China Launches New Residential Real Estate Tax start
/China’s New Property Tax
First Published Date : January 16, 2011
China is finalizing plans to launch a trial property tax to tame its overheated real estate market. China’s financial hub, Shanghai and Chongqing in Southwest China are among the firsts to taste this new tax. The new tax is expected to be 0.5 to 1.5 percent.
China has long debated having a residential property tax. However, this has never been applied out of fears that it may harm market. Currently, China has real estate tax only on commercial properties. Some tightening measures such as higher down payments, purchase restrictions, hiking lending rates failed to cool down inflated asset prices. This new property tax may be China’s last weapon to curb inflated prices.
Analysts widely believe this new measure should curb speculative demand and should help driving down prices lower in the long run. However, disagreements remain strong as well. Despite some measures taken, housing prices in major cities rose by more than a fifth in 2010. The State Information Center predicts property investment will grow about 20 percent (jumped nearly 40 percent in 2010 from a year ago) in 2011 due to tight property policies.
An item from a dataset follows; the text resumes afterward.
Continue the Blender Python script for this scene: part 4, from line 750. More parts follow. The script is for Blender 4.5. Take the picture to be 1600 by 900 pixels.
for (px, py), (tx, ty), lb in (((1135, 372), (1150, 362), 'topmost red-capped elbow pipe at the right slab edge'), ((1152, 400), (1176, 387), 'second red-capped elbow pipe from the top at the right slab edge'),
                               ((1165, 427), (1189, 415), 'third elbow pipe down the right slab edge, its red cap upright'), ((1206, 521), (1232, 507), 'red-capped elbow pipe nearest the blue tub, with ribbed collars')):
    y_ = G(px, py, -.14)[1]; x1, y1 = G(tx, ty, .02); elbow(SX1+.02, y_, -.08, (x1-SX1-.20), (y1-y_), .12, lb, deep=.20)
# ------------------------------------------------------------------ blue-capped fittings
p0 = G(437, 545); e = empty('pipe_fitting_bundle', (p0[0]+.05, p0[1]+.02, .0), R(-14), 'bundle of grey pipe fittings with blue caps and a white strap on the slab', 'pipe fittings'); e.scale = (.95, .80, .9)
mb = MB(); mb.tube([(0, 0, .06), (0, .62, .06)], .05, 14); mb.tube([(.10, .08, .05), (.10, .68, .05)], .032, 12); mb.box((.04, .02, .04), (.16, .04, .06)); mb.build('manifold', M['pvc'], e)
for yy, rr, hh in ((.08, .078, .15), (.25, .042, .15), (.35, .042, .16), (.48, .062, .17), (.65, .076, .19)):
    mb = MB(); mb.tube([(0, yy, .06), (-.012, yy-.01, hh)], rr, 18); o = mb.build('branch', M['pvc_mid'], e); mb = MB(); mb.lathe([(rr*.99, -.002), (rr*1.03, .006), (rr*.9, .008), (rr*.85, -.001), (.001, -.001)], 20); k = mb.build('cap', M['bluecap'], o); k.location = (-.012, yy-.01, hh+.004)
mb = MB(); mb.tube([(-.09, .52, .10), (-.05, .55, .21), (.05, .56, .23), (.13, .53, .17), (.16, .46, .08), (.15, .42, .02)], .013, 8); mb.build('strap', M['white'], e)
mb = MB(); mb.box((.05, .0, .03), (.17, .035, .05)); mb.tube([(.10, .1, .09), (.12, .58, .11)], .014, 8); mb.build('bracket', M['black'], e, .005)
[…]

China recently started to allow its citizens to invest in foreign countries. For example, Wenzhou, which is located in the east, now allows its citizens to make up to 200 million U.S. dollars foreign investments annually. It is expected, but not with certainty, that the newly proposed property tax implementation will be able to curb excessive real estate growth along with many other measures (some mentioned above). Only time will tell.